Many factors must be taken into consideration when investing in a crane. These factors include lifting capacity, crane use and application and the number of annual crane operating hours, in other words, the number of work cycles that a crane undergoes.

Crane Strain – a Question of Intensity

Owing to the various operating modes (heavy loads, containers or grab operation), the strain on a crane is not uniform. Loads also vary greatly, sometimes containers or grabs are full, and sometimes they are empty. And in heavy-load operation, cranes work near the limit of their lifting capacity.

The load spectra include these different parameters, as demonstrated in the F.E.M. Design Rules, F.E.M. 1.001, which attempt to define clearly the realistic strains on a crane structure.

The total of four loading spectra (designated by Q1 to Q4) refer to the intensity of crane operation and take into account, for example, whether the crane is required to move predominantly small loads and maximum permissible loads only seldom, or whether it frequently moves maximum loads.

Loading Capacity of Cranes – a Question of the Crane Construction

While the type of load is a matter of how intensively the crane is used, the loading capacity relates more to the way the crane is actually built. The crane can be designed according to eight appliance groups as per F.E.M. (with the designations A1 to A8). The higher the appliance group, the greater the wall thicknesses of the steel sheets and tubes used, and the more robust the crane will be as a result.

Service Life

The estimated number of work cycles and the service life of a crane can be derived from the type of loading and the loading spectrum on the one hand, and the loading capacity (steel construction, mechanical design and condition of the crane) on the other.

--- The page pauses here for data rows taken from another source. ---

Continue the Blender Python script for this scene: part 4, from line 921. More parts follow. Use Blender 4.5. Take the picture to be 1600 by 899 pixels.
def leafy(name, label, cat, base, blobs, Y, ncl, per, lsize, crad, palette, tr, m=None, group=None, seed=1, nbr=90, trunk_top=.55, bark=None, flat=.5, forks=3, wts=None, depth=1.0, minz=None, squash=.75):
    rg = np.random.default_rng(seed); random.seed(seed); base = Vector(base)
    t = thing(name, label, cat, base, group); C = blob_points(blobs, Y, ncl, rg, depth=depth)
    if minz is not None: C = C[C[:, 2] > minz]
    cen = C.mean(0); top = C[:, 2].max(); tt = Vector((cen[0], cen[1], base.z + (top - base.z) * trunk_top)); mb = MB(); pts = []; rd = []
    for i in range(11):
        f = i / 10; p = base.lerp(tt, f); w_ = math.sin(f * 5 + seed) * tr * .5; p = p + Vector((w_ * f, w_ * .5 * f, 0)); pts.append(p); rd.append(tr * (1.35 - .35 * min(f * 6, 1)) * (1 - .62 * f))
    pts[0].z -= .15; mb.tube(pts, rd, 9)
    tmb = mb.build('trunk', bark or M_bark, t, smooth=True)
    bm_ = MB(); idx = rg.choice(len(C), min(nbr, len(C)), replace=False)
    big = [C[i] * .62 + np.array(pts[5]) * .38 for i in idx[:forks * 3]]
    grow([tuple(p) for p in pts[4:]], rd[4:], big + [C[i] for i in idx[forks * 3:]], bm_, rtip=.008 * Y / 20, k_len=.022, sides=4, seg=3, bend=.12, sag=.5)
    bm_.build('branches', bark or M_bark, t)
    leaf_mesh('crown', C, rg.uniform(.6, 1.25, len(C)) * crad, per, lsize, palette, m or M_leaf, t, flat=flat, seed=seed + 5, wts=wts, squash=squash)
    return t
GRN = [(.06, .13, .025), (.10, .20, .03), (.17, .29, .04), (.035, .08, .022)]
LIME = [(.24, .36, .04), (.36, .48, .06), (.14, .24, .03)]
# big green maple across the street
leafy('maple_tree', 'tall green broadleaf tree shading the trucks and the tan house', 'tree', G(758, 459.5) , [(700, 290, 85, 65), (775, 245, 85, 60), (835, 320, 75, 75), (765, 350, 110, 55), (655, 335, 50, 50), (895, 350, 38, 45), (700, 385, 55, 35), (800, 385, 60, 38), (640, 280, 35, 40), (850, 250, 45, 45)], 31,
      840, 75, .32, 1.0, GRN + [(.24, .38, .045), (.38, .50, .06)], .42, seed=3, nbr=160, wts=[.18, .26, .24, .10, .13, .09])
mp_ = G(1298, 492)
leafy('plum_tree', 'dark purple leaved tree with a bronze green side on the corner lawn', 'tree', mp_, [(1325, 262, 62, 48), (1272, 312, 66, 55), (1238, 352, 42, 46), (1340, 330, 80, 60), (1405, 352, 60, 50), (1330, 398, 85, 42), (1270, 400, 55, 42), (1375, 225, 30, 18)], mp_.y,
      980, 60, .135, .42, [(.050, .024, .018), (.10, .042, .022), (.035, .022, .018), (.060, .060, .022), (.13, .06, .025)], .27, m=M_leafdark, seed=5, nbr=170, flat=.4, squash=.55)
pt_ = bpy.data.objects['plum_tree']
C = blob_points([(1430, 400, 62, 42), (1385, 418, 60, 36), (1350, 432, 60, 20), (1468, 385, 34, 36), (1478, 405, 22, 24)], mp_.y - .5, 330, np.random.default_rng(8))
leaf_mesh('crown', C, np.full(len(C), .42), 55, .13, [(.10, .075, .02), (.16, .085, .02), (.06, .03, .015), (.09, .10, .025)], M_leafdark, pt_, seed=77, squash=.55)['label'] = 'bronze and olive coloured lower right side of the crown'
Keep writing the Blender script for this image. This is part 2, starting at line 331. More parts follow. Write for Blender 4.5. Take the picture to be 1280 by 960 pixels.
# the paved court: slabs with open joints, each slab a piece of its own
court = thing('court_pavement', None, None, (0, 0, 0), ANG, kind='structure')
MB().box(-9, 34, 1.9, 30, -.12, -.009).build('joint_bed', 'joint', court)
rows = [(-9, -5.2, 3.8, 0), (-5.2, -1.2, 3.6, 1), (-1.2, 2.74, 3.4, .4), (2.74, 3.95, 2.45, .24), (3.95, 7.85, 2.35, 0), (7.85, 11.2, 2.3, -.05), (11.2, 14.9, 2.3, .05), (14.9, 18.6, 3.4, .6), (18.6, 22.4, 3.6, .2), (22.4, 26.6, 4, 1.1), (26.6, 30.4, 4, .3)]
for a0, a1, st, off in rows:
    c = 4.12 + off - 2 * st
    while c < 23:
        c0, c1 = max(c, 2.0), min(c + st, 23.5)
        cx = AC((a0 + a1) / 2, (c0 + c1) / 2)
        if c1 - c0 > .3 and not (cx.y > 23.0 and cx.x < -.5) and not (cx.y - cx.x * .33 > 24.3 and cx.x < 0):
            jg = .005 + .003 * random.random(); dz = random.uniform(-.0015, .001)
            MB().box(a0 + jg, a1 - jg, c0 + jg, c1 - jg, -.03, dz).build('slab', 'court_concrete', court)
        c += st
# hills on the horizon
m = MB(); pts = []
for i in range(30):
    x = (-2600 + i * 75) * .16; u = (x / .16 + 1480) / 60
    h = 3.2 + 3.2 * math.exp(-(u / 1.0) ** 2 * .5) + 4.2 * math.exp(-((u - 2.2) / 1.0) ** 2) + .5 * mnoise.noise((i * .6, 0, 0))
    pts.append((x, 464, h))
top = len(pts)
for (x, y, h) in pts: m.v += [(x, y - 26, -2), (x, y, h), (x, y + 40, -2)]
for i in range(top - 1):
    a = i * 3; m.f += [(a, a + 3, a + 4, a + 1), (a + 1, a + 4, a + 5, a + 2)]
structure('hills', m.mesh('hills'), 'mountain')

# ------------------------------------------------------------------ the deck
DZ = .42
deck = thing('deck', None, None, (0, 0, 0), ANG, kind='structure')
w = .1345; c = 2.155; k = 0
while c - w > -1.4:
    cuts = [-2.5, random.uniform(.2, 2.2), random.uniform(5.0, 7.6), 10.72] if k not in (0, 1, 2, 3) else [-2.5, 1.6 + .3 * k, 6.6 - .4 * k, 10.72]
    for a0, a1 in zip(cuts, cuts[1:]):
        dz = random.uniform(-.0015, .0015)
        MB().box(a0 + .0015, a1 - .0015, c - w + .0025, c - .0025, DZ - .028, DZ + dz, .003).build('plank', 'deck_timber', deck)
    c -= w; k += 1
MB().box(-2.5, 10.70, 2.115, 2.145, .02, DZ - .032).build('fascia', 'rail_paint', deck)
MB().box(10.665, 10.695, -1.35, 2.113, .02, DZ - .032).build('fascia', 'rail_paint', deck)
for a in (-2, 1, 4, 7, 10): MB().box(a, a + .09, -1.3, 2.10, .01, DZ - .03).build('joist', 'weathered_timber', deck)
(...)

Classification – the Higher it is, the Longer the Service Life

The higher the appliance group, also known as “classification”, the longer the service life of the crane when subjected to the same loading spectrum. For example, a crane classified in appliance group A8 is designed for more than four million work cycles, whereas a crane in appliance group A6 used for the same types of load will have reached the end of its service life after only 500,000 cycles.

The Right F.E.M. Classification to Meet Customer Requirements

Gottwald takes all these different factors into account when designing the Generation 5 Harbour Cranes so as to select the most suitable classification to meet each customer's specific requirements.

Grafik

Given the same type of load, an increase in the appliance group by one level, e.g. from A6 to A7, corresponds to a doubling of the expected service life. By analogy, the effect of changing from A7 to A8 will be a further doubling.